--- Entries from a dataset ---
.....

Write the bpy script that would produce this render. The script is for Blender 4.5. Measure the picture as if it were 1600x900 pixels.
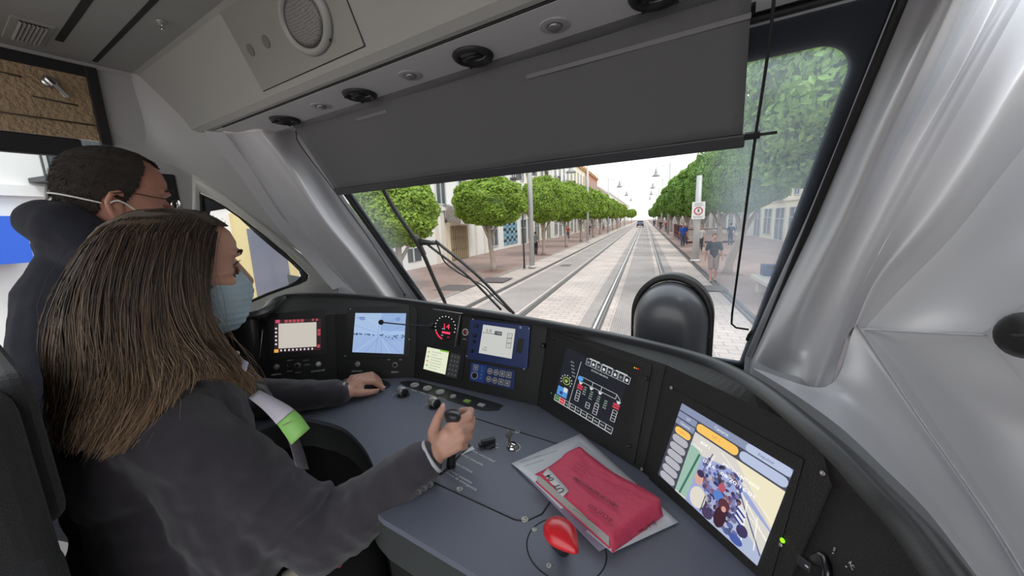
import bpy, bmesh, math, random
import numpy as np
from mathutils import Vector, Matrix, noise
for o in list(bpy.data.objects): bpy.data.objects.remove(o)
scene = bpy.context.scene
col = scene.collection
random.seed(7)
rnd = random.random
def uni(a, b): return a + (b - a) * rnd()

# ---------------------------------------------------------------- camera
FPX = 570.0
def nrm(v):
    v = np.array(v, float); return v / np.linalg.norm(v)
def on_horizon(x): return nrm([x, -(120 * x + FPX * FPX) / 3180, FPX])
_Z = -nrm([120, 3180, FPX]); _X = -on_horizon(-930); _Y = np.cross(_Z, _X); _Y = nrm(_Y)
if _Y[2] < 0: _Y = -_Y
_X = np.cross(_Y, _Z)
ROT = np.array([_X, _Y, _Z])
CAM = np.array([0, 0, 1.95])
cam_d = bpy.data.cameras.new('camera'); cam = bpy.data.objects.new('camera', cam_d); col.objects.link(cam)
cam_d.sensor_width = 36; cam_d.lens = FPX * 36 / 1600; cam_d.clip_start = 0.02; cam_d.clip_end = 600
_m = Matrix.Identity(4)
for i in range(3):
    _m[i][0] = ROT[i][0]; _m[i][1] = -ROT[i][1]; _m[i][2] = -ROT[i][2]; _m[i][3] = CAM[i]
cam.matrix_world = _m
scene.camera = cam

# ---------------------------------------------------------------- light
w = bpy.data.worlds.new('sky'); scene.world = w; w.use_nodes = True
nt = w.node_tree; nt.nodes.clear()
wo = nt.nodes.new('ShaderNodeOutputWorld'); bg = nt.nodes.new('ShaderNodeBackground')
geo = nt.nodes.new('ShaderNodeTexCoord'); sep = nt.nodes.new('ShaderNodeSeparateXYZ'); cr = nt.nodes.new('ShaderNodeValToRGB')
nt.links.new(geo.outputs['Generated'], sep.inputs[0]); nt.links.new(sep.outputs['Z'], cr.inputs[0])
cr.color_ramp.elements[0].position = 0.0; cr.color_ramp.elements[0].color = (1.0, 0.985, 0.96, 1)
cr.color_ramp.elements[1].position = 0.6; cr.color_ramp.elements[1].color = (0.86, 0.93, 1.0, 1)
nt.links.new(cr.outputs[0], bg.inputs[0]); bg.inputs[1].default_value = 1.3
nt.links.new(bg.outputs[0], wo.inputs[0])
sun_d = bpy.data.lights.new('sun', 'SUN'); sun = bpy.data.objects.new('sun', sun_d); col.objects.link(sun)
sun_d.energy = 1.3; sun_d.angle = 0.35; sun_d.color = (1.0, 0.95, 0.87)
sun.rotation_euler = (math.radians(12), math.radians(32), 0)
scene.view_settings.view_transform = 'Standard'; scene.view_settings.look = 'None'
scene.view_settings.gamma = 1.0; scene.view_settings.use_curve_mapping = False
scene.view_settings.exposure = 0.5

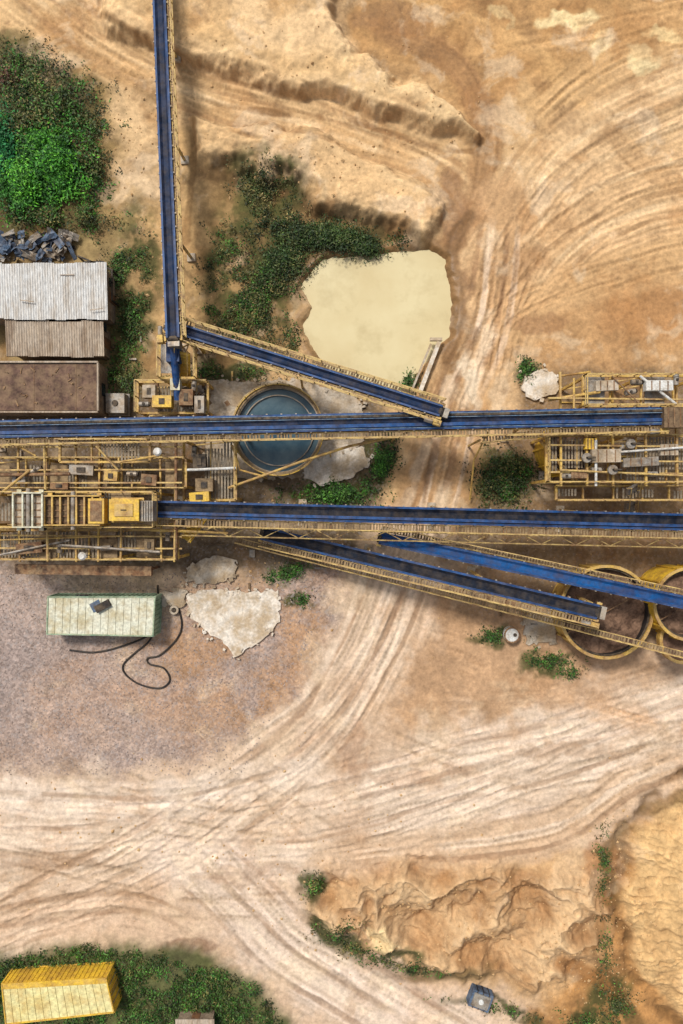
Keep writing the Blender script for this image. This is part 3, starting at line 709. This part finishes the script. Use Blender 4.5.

.....

--- INSTRUCTION ---
Quote every record above exactly, leaving out the pictures.

--- SOLUTION TO THE PROBLEM ---
Write the bpy script that would produce this render. The script is for Blender 4.5. Measure the picture as if it were 1600x900 pixels.
import bpy, bmesh, math, random
import numpy as np
from mathutils import Vector, Matrix, noise
for o in list(bpy.data.objects): bpy.data.objects.remove(o)
scene = bpy.context.scene
col = scene.collection
random.seed(7)
rnd = random.random
def uni(a, b): return a + (b - a) * rnd()

# ---------------------------------------------------------------- camera
FPX = 570.0
def nrm(v):
    v = np.array(v, float); return v / np.linalg.norm(v)
def on_horizon(x): return nrm([x, -(120 * x + FPX * FPX) / 3180, FPX])
_Z = -nrm([120, 3180, FPX]); _X = -on_horizon(-930); _Y = np.cross(_Z, _X); _Y = nrm(_Y)
if _Y[2] < 0: _Y = -_Y
_X = np.cross(_Y, _Z)
ROT = np.array([_X, _Y, _Z])
CAM = np.array([0, 0, 1.95])
cam_d = bpy.data.cameras.new('camera'); cam = bpy.data.objects.new('camera', cam_d); col.objects.link(cam)
cam_d.sensor_width = 36; cam_d.lens = FPX * 36 / 1600; cam_d.clip_start = 0.02; cam_d.clip_end = 600
_m = Matrix.Identity(4)
for i in range(3):
    _m[i][0] = ROT[i][0]; _m[i][1] = -ROT[i][1]; _m[i][2] = -ROT[i][2]; _m[i][3] = CAM[i]
cam.matrix_world = _m
scene.camera = cam

# ---------------------------------------------------------------- light
w = bpy.data.worlds.new('sky'); scene.world = w; w.use_nodes = True
nt = w.node_tree; nt.nodes.clear()
wo = nt.nodes.new('ShaderNodeOutputWorld'); bg = nt.nodes.new('ShaderNodeBackground')
geo = nt.nodes.new('ShaderNodeTexCoord'); sep = nt.nodes.new('ShaderNodeSeparateXYZ'); cr = nt.nodes.new('ShaderNodeValToRGB')
nt.links.new(geo.outputs['Generated'], sep.inputs[0]); nt.links.new(sep.outputs['Z'], cr.inputs[0])
cr.color_ramp.elements[0].position = 0.0; cr.color_ramp.elements[0].color = (1.0, 0.985, 0.96, 1)
cr.color_ramp.elements[1].position = 0.6; cr.color_ramp.elements[1].color = (0.86, 0.93, 1.0, 1)
nt.links.new(cr.outputs[0], bg.inputs[0]); bg.inputs[1].default_value = 1.3
nt.links.new(bg.outputs[0], wo.inputs[0])
sun_d = bpy.data.lights.new('sun', 'SUN'); sun = bpy.data.objects.new('sun', sun_d); col.objects.link(sun)
sun_d.energy = 1.3; sun_d.angle = 0.35; sun_d.color = (1.0, 0.95, 0.87)
sun.rotation_euler = (math.radians(12), math.radians(32), 0)
scene.view_settings.view_transform = 'Standard'; scene.view_settings.look = 'None'
scene.view_settings.gamma = 1.0; scene.view_settings.use_curve_mapping = False
scene.view_settings.exposure = 0.5

Keep writing the Blender script for this image. This is part 3, starting at line 709. This part finishes the script. Use Blender 4.5.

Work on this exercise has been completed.